FB: Initially I couldn’t deal with running my business. I had to take a few months off and get my head together. I didn’t care who needed a website or a logo, it seemed so unimportant. Instead, I took the boys to visit family and spend some time doing nothing. I literally couldn’t work. It seemed almost sacrilegious to work at that time. It was no way to honor Raphael. I couldn’t understand how everyone expected me to just get on with life like nothing had happened. Didn’t they know what I was going through? I wanted the world to stop and acknowledge my pain. But, the reality is that the world doesn’t stop. At some point I realized that I needed to go back to work, that it would help me heal. I love my work as the owner of a graphics design firm and not focusing my own problems and pain, helped me. It helped to give my time and talents to helping other business owners. I jumped back into work and have seen my business flourish this past year. It helped me carve out a new life of my own and continuously inspires me to strive to be better. Later this year I will be launching a second business, it seems the sky’s the limit for me now.

SMW: How were you able to continue raising your children while coping with your loss?

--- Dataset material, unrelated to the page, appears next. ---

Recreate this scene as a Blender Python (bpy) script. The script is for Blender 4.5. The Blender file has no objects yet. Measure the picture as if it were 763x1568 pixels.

FB: Having my children to care for saved me after losing my husband. I maintained their daily schedule and spent as much time with them as I could. I let them talk about their dad and we even cried together. I didn’t hide anything from them. They were only 4 years old at the time but they were aware of what happened, even if they didn’t initially understand the finality of it all. Sometimes even in the midst of my sorrow I would have moments of joy with my boys when I could laugh and be happy. This let me know, early on, that I would one day be OK again. It is what I know my husband would have wanted for me and the boys.